"We need to pay the bills somehow!"

Pay to Tweet

Tesla CEO and self-proclaimed "Chief Twit" Elon Musk has completed his acquisition of Twitter — and he isn't wasting any time in making some big changes to the platform.

As The Verge first reported over the weekend, Musk told Twitter employees they had to build a paid verification system — said to cost between $5 and $20 per month — or leave the company altogether.

The fee is meant to allow users to keep their verification badge, a controversial move that some of the platform's most prominent users have publicly balked at.

"$20 a month to keep my blue check?" famed horror author and chronic tweeter Stephen King tweeted. "F*ck that, they should pay me. If that gets instituted, I’m gone like Enron."

"We need to pay the bills somehow!" Musk fired back, comically pleading with King for a financial contribution. "Twitter cannot rely entirely on advertisers. How about $8?"

Defeating Bots

The episode corroborates the view that Musk hasn't fully thought through his new plans for the platform, even going as far as pulling more than 50 Tesla employees, including Autopilot engineers, to help out at the ailing social media property.

King's sentiments echo countless other users who were appalled at the decision. Why would they have to foot the bill, paying the richest man in the world to keep their blue check mark?
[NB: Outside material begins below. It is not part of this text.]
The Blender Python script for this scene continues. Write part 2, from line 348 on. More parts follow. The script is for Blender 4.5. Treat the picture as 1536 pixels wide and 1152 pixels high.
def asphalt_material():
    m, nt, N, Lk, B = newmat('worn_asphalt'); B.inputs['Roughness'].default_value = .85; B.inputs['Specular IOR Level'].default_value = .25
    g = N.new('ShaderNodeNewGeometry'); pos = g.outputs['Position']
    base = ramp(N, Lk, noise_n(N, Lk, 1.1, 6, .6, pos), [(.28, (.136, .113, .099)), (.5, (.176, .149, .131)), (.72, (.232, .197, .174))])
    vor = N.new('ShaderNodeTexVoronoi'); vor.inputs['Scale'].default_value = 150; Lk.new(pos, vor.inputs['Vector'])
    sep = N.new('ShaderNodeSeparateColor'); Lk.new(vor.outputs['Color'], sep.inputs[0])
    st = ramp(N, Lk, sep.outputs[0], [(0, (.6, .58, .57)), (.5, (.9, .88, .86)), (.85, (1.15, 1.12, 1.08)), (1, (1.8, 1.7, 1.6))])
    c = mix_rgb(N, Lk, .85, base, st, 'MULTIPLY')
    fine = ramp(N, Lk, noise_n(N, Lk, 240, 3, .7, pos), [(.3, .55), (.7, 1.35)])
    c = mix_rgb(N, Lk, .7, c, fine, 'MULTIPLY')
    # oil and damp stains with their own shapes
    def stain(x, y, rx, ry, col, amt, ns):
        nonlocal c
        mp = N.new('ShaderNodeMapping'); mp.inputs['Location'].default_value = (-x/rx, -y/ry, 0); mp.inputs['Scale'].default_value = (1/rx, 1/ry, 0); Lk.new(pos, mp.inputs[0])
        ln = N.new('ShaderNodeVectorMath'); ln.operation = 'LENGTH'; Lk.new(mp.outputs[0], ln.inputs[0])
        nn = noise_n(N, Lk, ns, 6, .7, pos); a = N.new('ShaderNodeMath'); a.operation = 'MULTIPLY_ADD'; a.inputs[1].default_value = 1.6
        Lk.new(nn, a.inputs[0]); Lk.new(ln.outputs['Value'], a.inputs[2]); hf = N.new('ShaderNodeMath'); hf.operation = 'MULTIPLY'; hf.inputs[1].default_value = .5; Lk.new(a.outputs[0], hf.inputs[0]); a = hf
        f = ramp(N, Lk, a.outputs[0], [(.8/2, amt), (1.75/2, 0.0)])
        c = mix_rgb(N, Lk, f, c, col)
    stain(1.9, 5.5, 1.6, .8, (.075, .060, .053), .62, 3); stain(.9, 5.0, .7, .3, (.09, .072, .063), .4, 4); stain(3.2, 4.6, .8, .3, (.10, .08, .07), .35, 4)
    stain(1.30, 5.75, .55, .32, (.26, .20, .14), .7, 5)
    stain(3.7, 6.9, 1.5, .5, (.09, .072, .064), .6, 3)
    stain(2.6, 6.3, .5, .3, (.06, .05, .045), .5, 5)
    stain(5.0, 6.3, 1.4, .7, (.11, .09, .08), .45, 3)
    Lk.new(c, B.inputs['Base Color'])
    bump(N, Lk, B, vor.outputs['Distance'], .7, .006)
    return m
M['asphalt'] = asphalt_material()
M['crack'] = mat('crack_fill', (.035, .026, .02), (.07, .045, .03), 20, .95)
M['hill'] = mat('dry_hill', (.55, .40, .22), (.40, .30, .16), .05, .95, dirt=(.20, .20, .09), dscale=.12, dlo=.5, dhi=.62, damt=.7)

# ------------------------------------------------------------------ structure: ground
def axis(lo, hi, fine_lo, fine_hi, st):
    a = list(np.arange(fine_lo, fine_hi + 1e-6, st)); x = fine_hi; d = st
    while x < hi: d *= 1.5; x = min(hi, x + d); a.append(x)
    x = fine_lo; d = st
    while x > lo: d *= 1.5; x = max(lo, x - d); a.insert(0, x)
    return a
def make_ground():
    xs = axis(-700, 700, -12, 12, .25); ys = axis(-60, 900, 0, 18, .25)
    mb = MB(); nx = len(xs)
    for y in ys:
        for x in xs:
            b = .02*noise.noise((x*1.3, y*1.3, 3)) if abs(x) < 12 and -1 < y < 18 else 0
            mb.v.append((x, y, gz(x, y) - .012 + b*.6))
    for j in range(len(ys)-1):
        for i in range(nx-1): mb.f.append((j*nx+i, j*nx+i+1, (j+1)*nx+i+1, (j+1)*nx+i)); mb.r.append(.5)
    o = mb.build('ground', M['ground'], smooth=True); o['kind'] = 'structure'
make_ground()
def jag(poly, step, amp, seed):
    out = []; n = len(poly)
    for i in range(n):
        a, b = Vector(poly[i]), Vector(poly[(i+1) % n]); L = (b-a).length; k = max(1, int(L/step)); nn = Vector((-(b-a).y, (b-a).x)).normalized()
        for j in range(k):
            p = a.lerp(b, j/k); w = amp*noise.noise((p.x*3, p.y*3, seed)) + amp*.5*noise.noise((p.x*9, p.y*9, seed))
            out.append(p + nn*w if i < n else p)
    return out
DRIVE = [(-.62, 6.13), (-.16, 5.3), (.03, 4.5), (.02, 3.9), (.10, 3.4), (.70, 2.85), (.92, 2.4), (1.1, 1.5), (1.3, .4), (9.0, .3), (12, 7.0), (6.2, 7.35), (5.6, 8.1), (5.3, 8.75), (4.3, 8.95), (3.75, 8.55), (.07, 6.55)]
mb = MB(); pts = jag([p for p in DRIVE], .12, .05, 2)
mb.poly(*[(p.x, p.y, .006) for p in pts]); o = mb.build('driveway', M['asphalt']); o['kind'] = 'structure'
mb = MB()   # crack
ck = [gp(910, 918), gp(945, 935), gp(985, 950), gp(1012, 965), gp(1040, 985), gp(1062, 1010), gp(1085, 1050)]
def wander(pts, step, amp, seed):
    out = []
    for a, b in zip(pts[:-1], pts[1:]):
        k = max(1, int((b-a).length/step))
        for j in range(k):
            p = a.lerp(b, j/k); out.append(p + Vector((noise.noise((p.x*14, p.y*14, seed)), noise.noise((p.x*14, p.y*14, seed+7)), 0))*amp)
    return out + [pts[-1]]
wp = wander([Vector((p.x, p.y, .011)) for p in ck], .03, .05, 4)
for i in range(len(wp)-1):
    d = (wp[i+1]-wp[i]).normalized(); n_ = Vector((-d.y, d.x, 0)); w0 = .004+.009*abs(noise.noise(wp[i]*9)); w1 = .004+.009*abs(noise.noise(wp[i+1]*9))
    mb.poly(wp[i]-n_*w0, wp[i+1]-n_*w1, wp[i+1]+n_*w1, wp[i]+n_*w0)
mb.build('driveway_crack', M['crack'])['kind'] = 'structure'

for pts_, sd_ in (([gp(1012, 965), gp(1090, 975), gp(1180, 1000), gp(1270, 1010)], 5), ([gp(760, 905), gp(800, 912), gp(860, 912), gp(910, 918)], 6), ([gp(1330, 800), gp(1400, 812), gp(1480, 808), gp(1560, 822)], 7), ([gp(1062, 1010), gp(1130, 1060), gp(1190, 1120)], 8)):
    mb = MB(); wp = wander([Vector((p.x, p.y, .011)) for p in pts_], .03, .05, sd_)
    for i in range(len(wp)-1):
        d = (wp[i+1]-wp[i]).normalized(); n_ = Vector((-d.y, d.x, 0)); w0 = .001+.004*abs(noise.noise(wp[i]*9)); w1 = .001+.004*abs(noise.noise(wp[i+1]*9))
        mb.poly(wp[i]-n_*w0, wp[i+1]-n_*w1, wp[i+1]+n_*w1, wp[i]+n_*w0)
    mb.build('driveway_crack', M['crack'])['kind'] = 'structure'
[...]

As many have pointed out, paying to get verified could have plenty of unintended consequences as well, potentially laying out the red carpet for the same bots and spammers Musk claims to be trying to defeat.

Musk, for his part, has yet to fully address the controversy. Besides, he's been busy — from attending a celebrity Halloween party to watching his space company launch a mega rocket.

"I will explain the rationale in longer form before this is implemented," Musk wrote in his salvo to King. "It is the only way to defeat the bots and trolls."

Musk has a steep uphill battle ahead of him — turning Twitter into a profitable and private business will be anything but simple.

But begging some of the most noteworthy personalities on the platform to pony up cash for a little blue check mark doesn't seem to be a winning strategy.